トランスポート層のトラブルシューティング
問題が起きた時の対処法です。
症状1:接続できない
原因:
- ファイアウォールがポートをブロック
- サーバーが起動していない
- ポート番号の間違い
確認方法:
Windows:
netstat -an
Mac/Linux:
netstat -an | grep LISTEN
どのポートが開いているか確認できます。
症状2:通信が遅い
原因:
- ネットワークの混雑
- ウィンドウサイズが小さい
- パケットロスが多い
対処法:
- 時間帯を変える
- 有線LANに切り替え
- ネットワーク機器を再起動
症状3:接続が頻繁に切れる
原因:
- タイムアウト設定が短い
- ネットワークが不安定
- ファイアウォールの設定
対処法:
- タイムアウト値を調整
- ネットワークの安定性を確認
- ファイアウォールログを確認
症状4:特定のアプリだけ通信できない
原因:
- そのアプリのポートがブロックされている
- アプリ側の設定問題
対処法:
- ファイアウォール設定を確認
- アプリのポート設定を確認
- 別のポート番号を試す
実例
例えば、オンラインゲームができない場合、ゲーム専用のポート(例:ポート27015)がファイアウォールでブロックされている可能性があります。
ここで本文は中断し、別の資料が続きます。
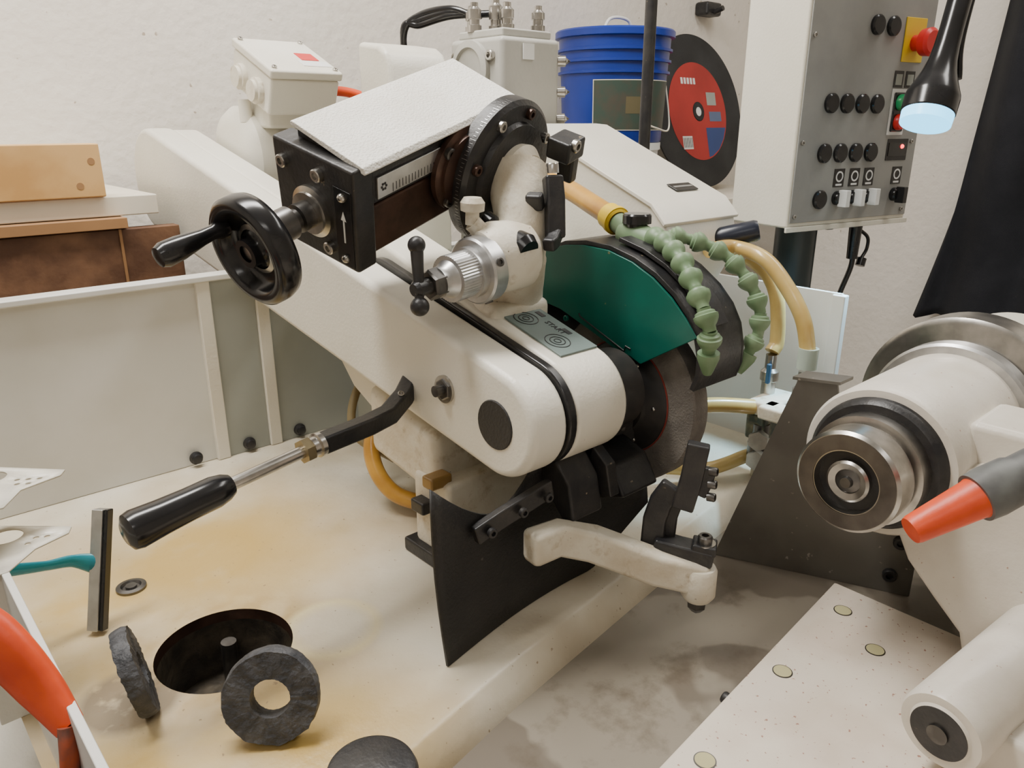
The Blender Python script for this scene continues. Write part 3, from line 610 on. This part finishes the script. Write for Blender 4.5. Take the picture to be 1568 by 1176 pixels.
# ------------------------------------------------------------------ loose items on tray
def ring(name,c,axv,ro,ri,th,seed):
    R=root(name);ax_,x_,y_=basis(axv);c=V(c);bm=bmesh.new();Nn=90;rnd=random.Random(seed)
    ph=[rnd.uniform(0,6) for _ in range(4)]
    sets=[]
    for (r,s) in ((ro*.97,-th/2),(ro,-th*.2),(ro,th*.2),(ro*.97,th/2),(ri,th/2),(ri,-th/2)):
        rg=[]
        for i in range(Nn):
            t=2*math.pi*i/Nn
            w=1
            if r>ri: 
                w+=.012*math.sin(3*t+ph[0])+.006*math.sin(11*t+ph[1]+s*300)+rnd.uniform(-.005,.005)
                if math.sin(t+ph[2])>.55: w+=.04*max(0,math.sin(9*t+ph[3]+s*200))
            rg.append(bm.verts.new(c+ax_*(s+rnd.uniform(-.0006,.0006))+(x_*math.cos(t)+y_*math.sin(t))*r*w))
        sets.append(rg)
    for k in range(6):
        A=sets[k];B_=sets[(k+1)%6]
        for i in range(Nn): bm.faces.new((A[i],A[(i+1)%Nn],B_[(i+1)%Nn],B_[i]))
    finish(bm,'abrasive_body',ABRD,R,0,ang=60);return R
ring('worn_grinding_ring',(.205,.532,.0405),V((.56,.80,-.30)),.0405,.0165,.017,1)
ring('worn_grinding_ring',(.128,.640,.041),V((.97,-.20,.20)),.041,.015,.014,2)
SQ=root('squeegee')
q0=V((.129,.785,.004));q1=V((.160,.812,.122))
bar([q0,q1],.012,.013,'aluminium_channel',ALU,SQ,.001)
bar([q0+V((.006,-.006,0)),q1+V((.006,-.006,0))],.004,.010,'rubber_blade',BLACK,SQ,.001)
tube([(.146,.80,.068),(.125,.805,.078),(.100,.80,.085),(.068,.79,.098)],.005,'cyan_handle',CYAN,SQ,radii=[.012,.007,.0055,.007],flat=.5)
CP=root('black_round_post_cap')
lathe([(0,.0),(.031,.0),(.031,.128),(.029,.133),(.025,.135),(0,.135)],(.197,.357,TZ),(0,0,1),'cap',BLACKM,CP,seg=64)
KN=root('orange_handled_scraper')
tube([(.0,.575,.21),(.029,.535,.185),(.046,.51,.152),(.055,.488,.130)],.02,'handle',ORANGE,KN,radii=[.022,.023,.019,.013],flat=.55)
tube([(.055,.488,.132),(.052,.482,.118),(.050,.484,.095),(.055,.49,.045),(.07,.50,.0)],.01,'dirty_tip',mat('dirty_orange',(.40,.07,.02),(.10,.05,.04),rough=.6,scale=60),KN,radii=[.013,.012,.008,.004],flat=.5)
# ------------------------------------------------------------------ wood behind tray
WD=root('wooden_boards')
bx(-.4,.344,1.30,1.335,.393,.470,'pine_board',PINE,WD,.002)
bx(-.4,.42,1.31,1.60,.362,.392,'pale_board',BOARD,WD,.002)
bx(-.4,.365,1.29,1.60,.345,.361,'brown_board',BROWN,WD,.001)
bx(-.4,.445,1.30,1.325,-.2,.343,'dark_plywood',PLY,WD,.002)
bx(.352,.356,1.298,1.300,.0,.343,'ply_joint',BROWN,WD,0)
for x,z in ((.31,.41),(.33,.445)): cyl((x,1.2995,z),(x,1.301,z),.005,'knot',BROWN,WD)
bx(-.4,.445,1.33,1.60,-.9,-.2,'timber_base',PLY,WD,.002)
# ------------------------------------------------------------------ shelf, buckets, disc
SH=root('wall_shelf')
bx(1.30,2.45,1.28,1.62,.262,.29,'shelf_board',BOARD,SH,.003)
for x in (1.45,2.3): prism([(1.62,.262),(1.36,.262),(1.62,.05)],YZ,x,x+.02,'shelf_bracket',GREYP,SH,.001)
BK=root('blue_plastic_bucket')
bc=V((1.65,1.435,.45))
lathe([(0,0),(.128,0),(.131,.004),(.138,.165),(.145,.166),(.145,.172),(.139,.173),(.140,.192),(.147,.193),(.147,.199),(.141,.200),(.142,.218),(.149,.219),(.149,.225),(.143,.226),(.144,.25),(.154,.252),(.154,.266),(.150,.270),(.144,.270),(.140,.262),(0,.262)],bc,(0,0,1),'bucket',BLUE,BK,seg=72)
def wrap(a0,a1,z0,z1,r0,r1,m,nm):
    bm=bmesh.new();rows=[]
    for i in range(25):
        a=math.radians(a0+(a1-a0)*i/24);rows.append([bm.verts.new(bc+V((math.cos(a),math.sin(a),0))*r+Z_*z) for r,z in ((r0,z0),(r1,z1))])
    for a,b in zip(rows,rows[1:]): bm.faces.new((a[0],b[0],b[1],a[1]))
    finish(bm,nm,m,BK,ang=80)
wrap(200,300,.03,.150,.1342,.1392,BOARD,'label_border');wrap(201,299,.032,.148,.1348,.1398,DGREEN,'bucket_label')
wrap(235,262,.07,.11,.1368,.1384,mat('label_print',(.12,.10,.05),rough=.5),'label_print')
tube([bc+V((math.cos(math.radians(a_))*.152,math.sin(math.radians(a_))*.152,z)) for a_,z in ((250,.05),(270,.035),(295,.03),(320,.07),(335,.15),(345,.23))],.0022,'wire_handle',BOARD,BK)
tube([bc+V((-.05,0,.26)),bc+V((-.02,0,.30)),bc+V((.05,0,.30)),bc+V((.07,0,.26))],.004,'lid_handle',WHITE,BK)
BK2=root('white_plastic_bucket')
lathe([(0,0),(.115,0),(.118,.004),(.126,.14),(.131,.141),(.131,.159),(0,.159)],V((1.65,1.435,.29)),(0,0,1),'bucket',WHITE,BK2,seg=64)
DS=root('abrasive_cutoff_disc')
dn=V((0,-.97,.24)).normalized();dcen=V((2.16,1.525,.53))
DB=mat('disc_black',(.02,.02,.02),(.035,.035,.035),rough=.85,bump=.6,bscale=600);DR=mat('disc_red',(.42,.03,.025),(.34,.025,.02),rough=.6)
lathe([(.014,0),(.235,0),(.235,.005),(.014,.005)],dcen,dn,'disc',DB,DS,seg=96)
lathe([(.03,.0052),(.150,.0052),(.150,.0058),(.03,.0058)],dcen,dn,'red_label',DR,DS,seg=72)
lathe([(.014,.0056),(.028,.0056),(.028,.0066),(.014,.0066)],dcen,dn,'arbor_ring',DB,DS,seg=40)
cyl(dcen+dn*.001,dcen+dn*.006,.016,'arbor_white',WHITE,DS)
_,dx_,dy_=basis(dn)
def dpatch(u0,u1,v0,v1,m,nm,h=.0062):
    bm=bmesh.new();bm.faces.new([bm.verts.new(dcen+dn*h+X_*u+dx_*v) for u,v in ((u0,v0),(u1,v0),(u1,v1),(u0,v1))]);finish(bm,nm,m,DS)
dpatch(-.10,-.05,-.115,-.075,WHITE,'barcode_label')
for k in range(6): dpatch(-.096+k*.008,-.093+k*.008,-.11,-.08,BLACKM,'barcode_bar',.0066)
bm=bmesh.new();pts=[(.03,-.05),(.138,-.05),(.12,-.085),(.09,-.118),(.05,-.138),(.03,-.142)];bm.faces.new([bm.verts.new(dcen+dn*.0061+X_*u+dx_*v) for u,v in pts]);finish(bm,'blue_panel',mat('disc_blue',(.03,.06,.20),rough=.6),DS)
for k in range(5): dpatch(-.075+k*.016,-.064+k*.016,.083,.102,WHITE,'disc_lettering')
dpatch(.05,.10,.02,.06,GREYP,'disc_picture');dpatch(.055,.12,-.03,.0,mat('disc_picture_blue',(.10,.14,.25)),'disc_picture_lower')
# ------------------------------------------------------------------ control panel
CB=root('control_panel')
fx=V((math.cos(math.radians(-13)),math.sin(math.radians(-13)),0));fn=V((fx.y,-fx.x,0));fb=-fn
O=V((1.130,.617,0));FB=(fx,fb,Z_)
def cb(p0,p1,d0,d1,z0,z1,nm,m,bev=.002): return box(O+fx*(p0+p1)/2+fb*(d0+d1)/2+Z_*(z0+z1)/2,(p1-p0,d1-d0,z1-z0),nm,m,CB,FB,bev)
cb(0,.288,0,.121,.342,.95,'enclosure',CREAM,.004)
cb(.004,.284,-.0025,0,.350,.945,'face_plate',PANELF,.001)
cb(-.003,.291,-.004,.0,.336,.344,'lower_trim',CREAM,.001)
def btn(p,z,r=.0145,m=BLACK,h=.006,nm='button'):
    lathe([(0,0),(r*1.0,0),(r,h*.7),(r*.85,h),(0,h)],O+fx*p+fn*.0025+Z_*z,fn,nm,m,CB,seg=28)
for p in (.145,.182): btn(p,.640)
for p in (.064,.099,.134,.169): btn(p,.527)
for p in (.062,.098,.134,.170): btn(p,.454)
btn(.064,.384)
for p in (.104,.140,.175,.245):
    btn(p,.385,.011,BLACK,.010,'rotary_knob');cb(p-.005,p+.005,-.026,-.010,.372,.398,'knob_grip',WHITE if p<.2 else BLACK,.001)
    cb(p-.012,p+.012,-.0035,-.0025,.402,.430,'icon_plate',BLACK,.0003);lathe([(.006,0),(.0085,0),(.0085,.0005),(.006,.0005)],O+fx*p+fn*.0036+Z_*.418,fn,'icon',WHITE,CB,seg=20);cb(p-.007,p+.007,-.004,-.0035,.404,.407,'icon_bar',WHITE,0)
cb(.210,.262,-.0035,-.0025,.440,.474,'display_frame',BLACK,.001);cb(.214,.258,-.0045,-.0035,.447,.468,'display_glass',mat('display',(.03,.03,.03),rough=.1),.0003)
sph(O+fx*.246+fn*.0045+Z_*.462,.0035,'led',LEDR,CB)
for p in (.214,.242): cb(p-.011,p+.011,-.0035,-.0025,.552,.577,'icon_square',BLACK,.0003);cb(p-.0075,p+.0075,-.004,-.0035,.556,.572,'icon_square_inner',GREYP,0)
cb(.203,.243,-.004,-.0025,.480,.550,'double_button_plate',WHITE,.001);cb(.208,.238,-.007,-.0025,.485,.545,'double_button_frame',BLACK,.003);btn(.223,.530,.0125,mat('green_button',(.02,.35,.12),rough=.3),.012);btn(.223,.500,.0125,RED,.012)
cb(.212,.262,-.0045,-.0025,.590,.655,'yellow_estop_plate',YEL,.001)
lathe([(0,0),(.012,0),(.012,.012),(.020,.016),(.021,.028),(.016,.032),(0,.032)],O+fx*.238+fn*.0045+Z_*.618,fn,'emergency_stop',RED,CB)
for p,z in ((.012,.47),(.012,.62),(.27,.47),(.27,.36),(.012,.36)): screw(O+fx*p+fn*.0025+Z_*z,fn,.0035,CB,STEEL)
for k in range(3): cb(.05+.06*k,.065+.06*k,.01,.02,.332,.342,'foot_pad',BLACKM,.002)
cyl((1.245,.66,-.9),(1.245,.66,.345),.034,'post',mat('post_dark_green',(.02,.032,.034),rough=.35),CB)
bx(1.14,1.35,.57,.75,-.9,-.87,'post_base',BLACKM,CB,.003)
CA=root('panel_cable')
tube([(1.336,.60,.334),(1.337,.60,.29),(1.338,.60,.26),(1.325,.61,.20),(1.31,.62,.10),(1.30,.64,-.05),(1.31,.66,-.4),(1.33,.68,-.85)],.0045,'cable',BLACK,CA)
cyl((1.336,.60,.334),(1.337,.60,.275),.011,'connector',BLACK,CA,r1=.009)
tube([(1.345,.598,.325),(1.365,.59,.310),(1.368,.59,.29),(1.352,.59,.275)],.003,'cap_cord',BLACK,CA);cyl((1.355,.59,.275),(1.35,.59,.262),.008,'dust_cap',BLACK,CA)
# ------------------------------------------------------------------ flashlight
FL=root('hanging_flashlight')
f0=V((1.165,.447,.510));f1=V((1.2325,.455,.66));fd=(f1-f0).normalized()
lathe([(0,.004),(.031,.004),(.033,0),(.0345,.002),(.035,.022),(.034,.028),(.0275,.044),(.0225,.058),(.0185,.075),(.0165,.095),(.0155,.12),(.0155,.40),(0,.40)],f0,fd,'body',BLACK,FL,seg=48)
lathe([(0,.0),(.0325,.0),(.0335,.018),(0,.018)],f0-fd*.014,fd,'lens',GLOW,FL,seg=48)
tube([f0+fd*.05+V((.02,-.02,0)),f0+fd*.12+V((.012,-.012,0)),f0+fd*.3+V((.012,-.012,0))],.004,'clip',BLACK,FL)
cyl(f0+fd*.39,V((1.33,.46,1.8)),.004,'hanging_cord',BLACK,FL)
# ------------------------------------------------------------------ jacket
JK=root('hanging_black_jacket')
bm=bmesh.new();rows=[];nr=40;nc=60
for i in range(nr+1):
    f=i/nr;z=-.085+f*1.15
    yl=.905-.16*f-.02*math.sin(f*5);yr=.30+.05*f
    row=[]
    for j in range(nc+1):
        g=j/nc;y=yl+(yr-yl)*g
        x=2.50+.030*math.sin(g*17+f*2.5)+.02*math.sin(g*9-f*6)-.05*math.sin(g*math.pi)
        row.append(bm.verts.new((x,y,z+.02*math.sin(g*11)*(1-f)+.03*abs(g-.45)*(1-f))))
    rows.append(row)
for a,b in zip(rows,rows[1:]):
    for j in range(nc): bm.faces.new((a[j],a[j+1],b[j+1],b[j]))
o=finish(bm,'cloth',CLOTH,JK,ang=80);s=o.modifiers.new('s','SOLIDIFY');s.thickness=.02
cyl((2.6,.58,1.08),(2.50,.58,1.10),.012,'coat_hook',STEEL,JK)
HK=root('wall_hook')
bx(2.24,2.32,1.57,1.62,.82,.86,'hook_body',BLACKM,HK,.008)
cyl((2.28,1.57,.83),(2.28,1.54,.84),.008,'hook_peg',BLACKM,HK)
# ------------------------------------------------------------------ lights
def area(name,loc,sx,sy,p,col=(1,.965,.91)):
    R=root(name)
    box((loc[0],loc[1],loc[2]+.05),(sx+.06,sy+.06,.06),'housing',CEIL,R)
    l=bpy.data.lights.new(name+'_light','AREA');l.shape='RECTANGLE';l.size=sx;l.size_y=sy;l.energy=p;l.color=col
    o=bpy.data.objects.new('tube_light',l);COL.objects.link(o);o.location=loc;o.parent=R
area('ceiling_light_fixture',(.15,.95,1.71),1.3,.3,48)
area('ceiling_light_fixture',(-.8,-.8,1.71),1.3,.3,9)
area('ceiling_light_fixture',(1.6,.3,1.71),.3,1.3,19)
l=bpy.data.lights.new('torch','SPOT');l.energy=20;l.spot_size=math.radians(58);l.spot_blend=.7;l.color=(.42,.76,1.);l.shadow_soft_size=.02
o=bpy.data.objects.new('flashlight_beam',l);COL.objects.link(o);o.parent=FL;o.location=f0-fd*.03
o.rotation_euler=(V((1.04,.57,.14))-o.location).to_track_quat('-Z','Y').to_euler()
w=bpy.data.worlds.new('w');scene.world=w;w.use_nodes=True;w.node_tree.nodes['Background'].inputs[0].default_value=(.8,.8,.8,1);w.node_tree.nodes['Background'].inputs[1].default_value=.3
# ------------------------------------------------------------------ camera
cam=bpy.data.cameras.new('cam');cam.sensor_width=36;cam.lens=27.05;cam.clip_start=.01
co=bpy.data.objects.new('camera',cam);COL.objects.link(co);co.location=(0,0,.5)
co.rotation_euler=(math.radians(90-18.8),0,math.radians(-42));scene.camera=co
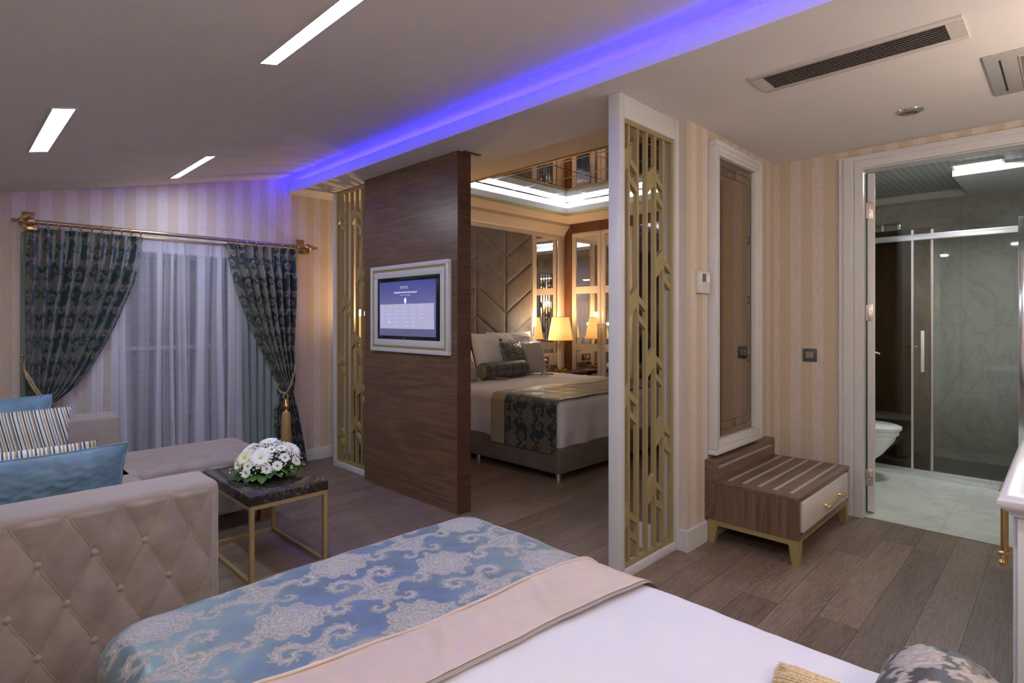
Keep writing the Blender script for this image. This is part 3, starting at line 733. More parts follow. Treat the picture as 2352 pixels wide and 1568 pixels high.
# recessed strips in the sloped ceiling
def strip(xa, xb, ya, yb, label, group='light strips in the sloped ceiling'):
    zc = zs((xa+xb)/2); t_ = T('strip_light', label, 'ceiling light', ((xa+xb)/2, (ya+yb)/2, zc), group)
    n = .007
    def q(mb, x0, x1, y0, y1, d): mb.prism([(x0, zs(x0)-d), (x1, zs(x1)-d), (x1, zs(x1)+.004), (x0, zs(x0)+.004)], 1, y0, y1)
    m = MB(); q(m, xa, xb, ya, yb, .003); P('diffuser', m, 'led_white', t_, smooth=None)
    m = MB(); q(m, xa-n, xa, ya-n, yb+n, .004); q(m, xb, xb+n, ya-n, yb+n, .004); q(m, xa, xb, ya-n, ya, .004); q(m, xa, xb, yb, yb+n, .004); P('trim_ring', m, 'white_plastic', t_, smooth=None)
strip(.803, .860, 1.25, 2.042, 'long white light strip nearest the camera in the sloped ceiling')
strip(.305, .372, 2.73, 3.512, 'short white light strip at the far left of the sloped ceiling')
strip(1.143, 1.191, 3.73, 4.475, 'white light strip above the curtain rod, nearest the window wall')
strip(1.10, 1.16, -.25, .55, 'added unseen white light strip behind the camera over the near bed')  # extra strip out of view, added to help fill the room with light

# ============================================================ CURTAINS
ROD_Y, ROD_Z = 4.665, 1.863
cr = T('curtain_rod', 'bronze curtain rod with brass ball finials above the window', 'curtain rod', (1.3, ROD_Y, ROD_Z))
P('rod', MB().lathe([(.0135, 0), (.0135, 1.80)], (.415, ROD_Y, ROD_Z), 'x', 20), 'rod_bronze', cr)
fin = [(.014, 0), (.020, .004), (.016, .010), (.026, .020), (.035, .036), (.035, .046), (.026, .060), (.012, .070), (.012, .076), (.022, .082), (.024, .088), (.012, .096), (.008, .102), (.013, .110), (.014, .116), (.008, .124), (0, .127)]
P('finial', MB().lathe([(r*.9, -h) for r, h in fin], (.445, ROD_Y, ROD_Z), 'x', 24), 'antique_brass', cr)
P('finial', MB().lathe([(r*.9, h) for r, h in fin], (2.195, ROD_Y, ROD_Z), 'x', 24), 'antique_brass', cr)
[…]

ファイアウォールでそのポートを許可すれば、解決することが多いですよ。
よくある質問(FAQ)
Q1: TCPとUDP、どちらが優れていますか?
A: 一概には言えません。用途によって使い分けます。
正確性が重要ならTCP、リアルタイム性が重要ならUDPです。Webブラウジングや銀行取引はTCP、動画配信やゲームはUDPが適しています。
Q2: ポート番号を自由に変更できますか?
A: アプリによっては変更できます。
ただし、ウェルノウンポート(0~1023)は標準サービス用に予約されているため、独自アプリでは1024以上を使うのが一般的です。セキュリティのため、デフォルトポートを変更することもあります。
Q3: トランスポート層とネットワーク層の違いは?
A: 担当範囲が違います。
ネットワーク層(IP)は、パソコンからパソコンへの配送を担当します。トランスポート層(TCP/UDP)は、アプリからアプリへの配送を担当するんですね。住所(IP)と部屋番号(ポート)の関係に似ています。
Q4: UDPは信頼性がないのに、なぜ使われるのですか?
A: 用途によっては、速度の方が重要だからです。
動画配信では、少しデータが欠けても気づきません。それより、リアルタイムで届く方が大切です。また、DNSのように短いデータを1回送るだけなら、再送の仕組みがなくても問題ありません。
Q5: 家庭用Wi-Fiルーターもトランスポート層を使いますか?
A: ルーター自体は主にネットワーク層で動作しますが、トランスポート層のデータを中継します。
ルーターは、IPアドレスとポート番号を見て、どのデバイスにデータを送るか判断します。NAT(ネットワークアドレス変換)という仕組みで、複数のデバイスを1つのIPアドレスで使えるようにしているんですね。
まとめ
トランスポート層についてまとめます。
トランスポート層とは:
- OSI参照モデルの第4層
- アプリケーション間の通信を担当
- データの確実な配送を実現
主な役割:
- アプリケーションの識別(ポート番号)
- データの分割と再構成
- 信頼性の確保
- フロー制御
- 輻輳制御
2つの主要プロトコル:
TCP(確実性重視):
- 接続型
- 確認応答あり
- 順序保証あり
- Web、メール、ファイル転送に使用
UDP(速度重視):
- 接続レス型
- 確認応答なし
- 順序保証なし
- 動画配信、ゲーム、DNSに使用
ポート番号:
- 0~65535の範囲
- アプリケーションを識別
- ウェルノウンポート(0~1023)は予約済み
- ファイアウォールで制御
その他のプロトコル:
- SCTP、DCCP、QUIC
- それぞれ特定の用途に最適化
トラブル対処:
- 接続できない → ポート確認
- 遅い → ネットワーク確認
- 切れる → タイムアウト設定
トランスポート層は、インターネット通信の要です。
TCPの確実性とUDPの速度という、2つの特性を使い分けることで、様々なアプリケーションが快適に動作しています。この基本を理解すれば、ネットワークトラブルの解決や、システム設計にも役立つでしょう!